Can QAD Adaptive Warehousing replace SAP WMS?

Yes, though the complexity depends on how much custom functionality has been built on top of standard SAP WMS. Tenneco Wuhan completed the migration in under 3 months, but that timeline required Arista to extensively test newly released QAD functionality, raise and resolve more than 40 product tickets, and build custom processes for COGI equivalence and the Mixing picklist workflow. Organizations with simpler SAP WMS configurations will have a more straightforward path. The key is documenting every custom SAP process before beginning QAD configuration.

Is QAD Adaptive Warehousing suitable for global multi-site operations?

Yes. The system supports a site-to-multi-warehouse and warehouse-to-multi-site architecture within the same domain. Tenneco's broader deployment covered 8 plants across 3 continents, including Europe, Asia Pacific, and North America, all on QAD Adaptive. Each site can have its own warehouse configuration, algorithms, routing assignments, and task type priorities while operating within a shared ERP data environment.

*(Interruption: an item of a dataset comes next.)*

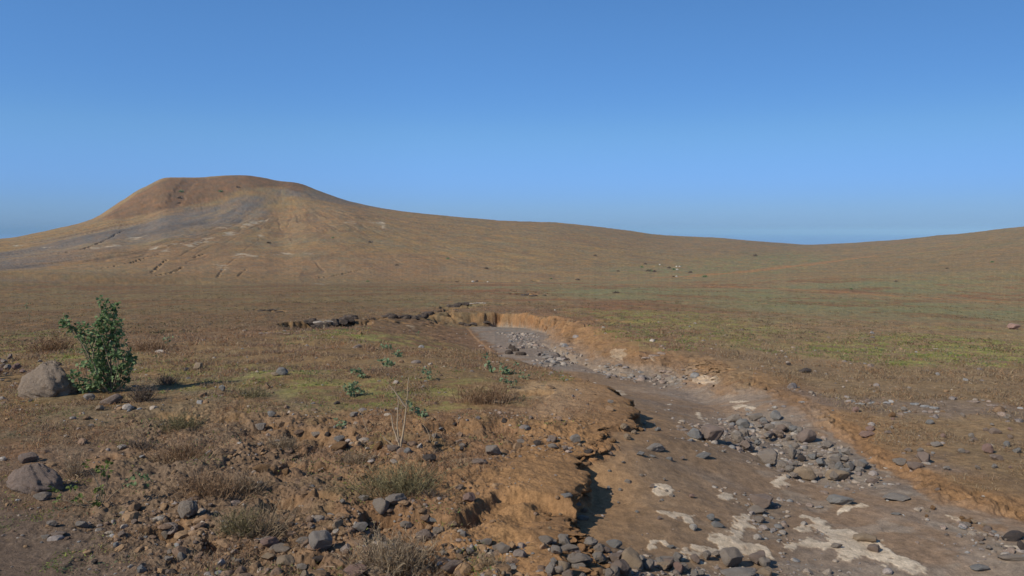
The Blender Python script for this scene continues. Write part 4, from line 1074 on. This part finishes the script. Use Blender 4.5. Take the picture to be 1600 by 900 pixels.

Process Design Determines the Outcome of a WMS Migration

QAD Adaptive Warehousing is built into the same data layer as production, procurement, and finance, which means every warehouse movement is visible to the rest of the business in real time.

Algorithms remove the guesswork from putaway and picking. Material Routings enforce consistent inventory paths. Task Type Assignments put the right work in front of the right person automatically.

The Tenneco Wuhan project shows what that looks like in practice. A site running custom SAP WMS processes went live on QAD Adaptive in 3 months. The path there required careful process documentation, intensive testing, and custom development for processes SAP handled natively.

It also required a team willing to raise 40+ issues with the vendor and see them through. That is what a serious WMS migration looks like, and it is what QAD Adaptive Warehousing is designed to support.